Local property tax to remain unchanged for 2024

Mike Finnerty 03 Oct 2023

Dublin city councillors have voted to keep the local property tax unchanged for 2024. 

A vote at last night’s council meeting meant that the rate will remain unchanged following an esoteric alliance of Fianna Fáil, Fine Gael, Sinn Féin and People Before Profit councillors opting to keep the rate as is.

A last-minute motion put forward by Labour, Green and Social Democrat Councillors that would have seen the rate increased was defeated.

The motion called for €14.5 million in funding to be designated as €12 million for works to improve public streets and €2.5 million to the Area Discretionary Fund, which they said would necessitate raising the tax.

The Local Property Tax, which is based on the value of a property, has a base rate that can be adjusted by plus or minus 15 per cent depending on each local authority, with Dublin City Council usually opting to reduce it by the maximum amount possible, with the Council opting in recent years to keep the rate as is.

With local elections taking place in June next year, the vote has found itself under extra scrutiny.

Last night’s vote has been greeted with a myriad of reactions, with Green Councillor Oisín O’Connor asking “why are Sinn Féin and PBP supporting Fine Gael & Fianna Fáil in giving hundreds of thousands in tax breaks to pension fund landlords by cutting local property tax? This saves the owner of the average home around €4/month.”

O’Connor’s party colleague Michael Pidgeon said that the property tax remaining unchanged means that the budget will not allow for the hiring of 100 extra staff that would clean Dublin’s streets.

Calling the alliance of parties that voted against the motion “unholy,” he posted on Twitter “where is the ambition for the city and our services?”

Labour TD Aodhán Ó Ríordáin tweeted “so your streets won’t be cleaned as regularly next year but every owner of a million Euro house gets €375 back.
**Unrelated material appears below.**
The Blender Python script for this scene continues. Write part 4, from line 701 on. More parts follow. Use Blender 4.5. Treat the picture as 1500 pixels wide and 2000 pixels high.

That’s SF/FF/FG/PBP councillor logic as they vote to cut the local property tax again. Residents need services – not populist grandstanding.”

On the other side of the argument, Fianna Fáil Councillor Tom Brabazon told the Irish Times “this year, with the cost of living increases, and the cost of heating homes adding to the burden of families, increasing the rate isn’t the thing to do.”

People Before Profit Councillor Hazel De Nortúin told the paper “if we had proper funding from central Government we wouldn’t be using the property tax to prop us up,” she said.

“We have always said it is not a progressive tax, it is a flat tax rate.”